For Joubert, the "establishment" blames his mother for not encouraging him to train in South Korea.  The guy missed a jump and failed to complete some other planned elements...it happens.  For Evgeny Plushenko, Silver Medalist in Men's Skating, he did not win gold because as he asserts, the judges were against him and other European skaters.  He did a quad and bullied his way through the rest of his performance.  The judges found it lacking.  Lysacek did not do a quad, but his performance was technically and artistically better.

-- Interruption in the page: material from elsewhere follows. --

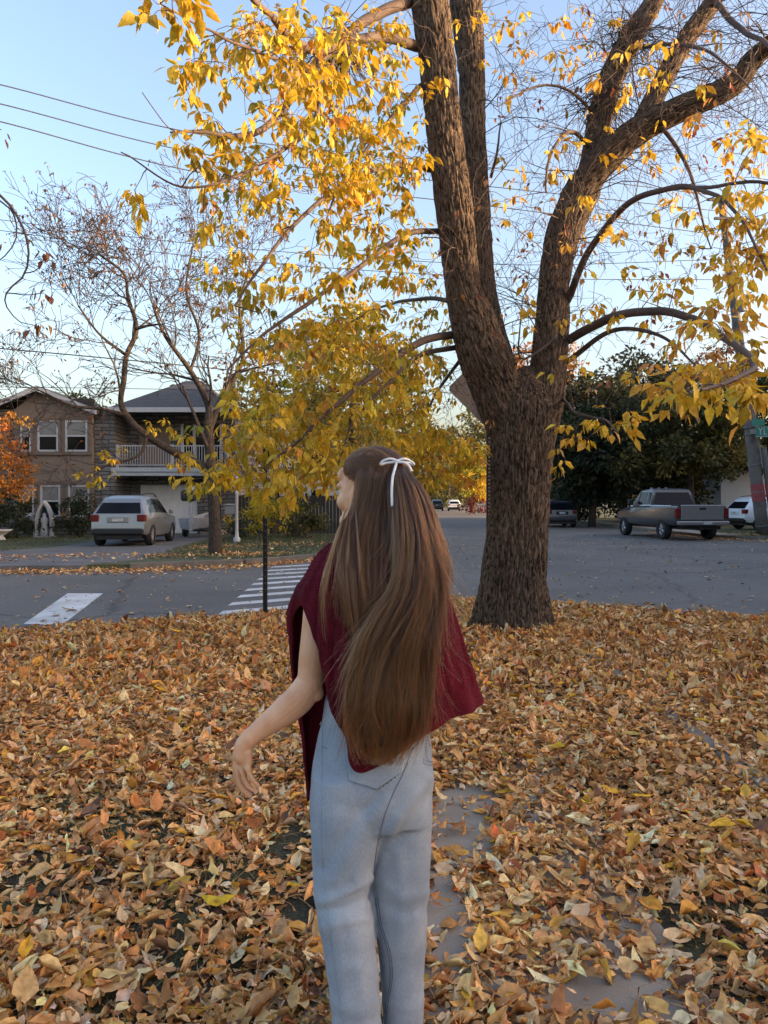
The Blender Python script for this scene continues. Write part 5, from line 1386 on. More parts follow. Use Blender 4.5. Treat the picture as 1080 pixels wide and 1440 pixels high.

Plushenko went on French TV after WINNING a Silver Medal and encouraged the European judges to bond together and "lobby" against the Americans...what???  He insisted that the IOC make mens' skating more athletic and require moves like the quadruple jumps and less about technical and artistic skill.  Where is Citius, Altius, Fortis?  Evgney, by all means, challenge yourself to do a hundred quads if you want...but a lousy quad is a lousy quad.   Such ranting smacks of athletic elitism and does not belong at the Olympics.  The person who places last has a much right to take the ice and try...to compete....to be braver than a person who has been groomed by his family and country since the day he was born to skate and win.  Or in Evgeny's situation, skate and whine.

I remember Great Britain's Eddie the Eagle Edwards, careening down the ski jump., over weight and foggy eye glasses, but coming back time and again to compete...he never won a medal, but he won the hearts of the world.  There's the Jamaican Bobsled team who didn't have a snowball's chance in Jamica and Afghanistan's Robina Muqimyar a Muslim woman who ran the 100 meters,  ran wearing trousers and longer sleeves and a head covering...but ran for her country, ran for her gender, ran for her faith...these are examples of Citius, Altius, Fortius.

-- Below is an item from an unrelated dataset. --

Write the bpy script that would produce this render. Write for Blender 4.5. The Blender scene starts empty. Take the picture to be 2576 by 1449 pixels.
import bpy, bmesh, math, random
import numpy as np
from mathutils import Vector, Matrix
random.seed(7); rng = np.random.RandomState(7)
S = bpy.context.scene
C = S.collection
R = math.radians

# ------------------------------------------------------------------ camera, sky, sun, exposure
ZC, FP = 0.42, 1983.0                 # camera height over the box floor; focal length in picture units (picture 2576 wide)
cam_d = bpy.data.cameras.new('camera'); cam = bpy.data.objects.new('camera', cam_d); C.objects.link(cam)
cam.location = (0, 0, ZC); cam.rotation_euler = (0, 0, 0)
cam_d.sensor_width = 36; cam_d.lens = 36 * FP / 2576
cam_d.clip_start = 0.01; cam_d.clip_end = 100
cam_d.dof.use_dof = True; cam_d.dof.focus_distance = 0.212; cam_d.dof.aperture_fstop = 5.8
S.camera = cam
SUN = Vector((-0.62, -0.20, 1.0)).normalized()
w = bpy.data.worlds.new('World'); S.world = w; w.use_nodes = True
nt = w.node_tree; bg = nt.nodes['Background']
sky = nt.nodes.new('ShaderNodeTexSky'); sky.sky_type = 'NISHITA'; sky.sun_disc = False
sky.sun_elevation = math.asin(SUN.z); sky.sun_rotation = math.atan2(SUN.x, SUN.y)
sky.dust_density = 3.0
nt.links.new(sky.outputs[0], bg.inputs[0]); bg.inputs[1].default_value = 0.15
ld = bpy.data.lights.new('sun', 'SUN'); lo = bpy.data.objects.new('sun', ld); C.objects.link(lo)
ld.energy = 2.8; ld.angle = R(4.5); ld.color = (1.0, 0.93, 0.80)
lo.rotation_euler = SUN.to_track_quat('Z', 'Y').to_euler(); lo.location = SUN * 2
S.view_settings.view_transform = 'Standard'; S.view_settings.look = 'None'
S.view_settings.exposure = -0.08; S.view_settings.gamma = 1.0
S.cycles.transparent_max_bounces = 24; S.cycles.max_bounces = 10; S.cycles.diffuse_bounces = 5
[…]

Patriotism and pride in those talented men and women who represent their fellow countrymen and women is not a bad thing.  I sing and cry everytime I hear the National Anthem and see Old Glory.  I tear up when we lose and I hold my breath and pray when someone falls or fails...but I never seek to blame.  I love watching the best and I cheer louder for those who come in last...they all should be appreciated for their time and talent...maybe we need to focus more on the human side of the story rather than wonder what future endorsements may make this snowboarder a billionaire before he is thirty, hmmm?

I think it is high time all the modern Olympic athletes but most especially those whose sense of entitlement has driven the Olympic motto from their hearts should attend the next Special Olympics and Para-Olympic Games.  There lives Swifter, Higher, Braver...Swifter, Higher Stronger.  Theses Special Olympians find joy in the games, love the competiton and love their competitors.  Here honor and sportsmanship, personal triumph over real challenges and satisfaction in doing your best are paramount.  Gold, Silver and Bronze are cold metal...the handshake or embrace of your fellow athletes at the end of the contest is warm, real and far more valuable. 

This year, I have heard and read that the Olympic Games are boring.  Sports like curling and cross country skiing are dull.  Ice dancing is lame. The future of the Olympics should be Sexy, Stylin' and Extreme..sounds like Super Bowl commercial.  I hope the sports do grow and reflect the skills and realities of the 21st century, but not at the cost of Olympic ideals.  It is not about money or brand names or being best.  Citius, Altius, Fortius...it is about being human.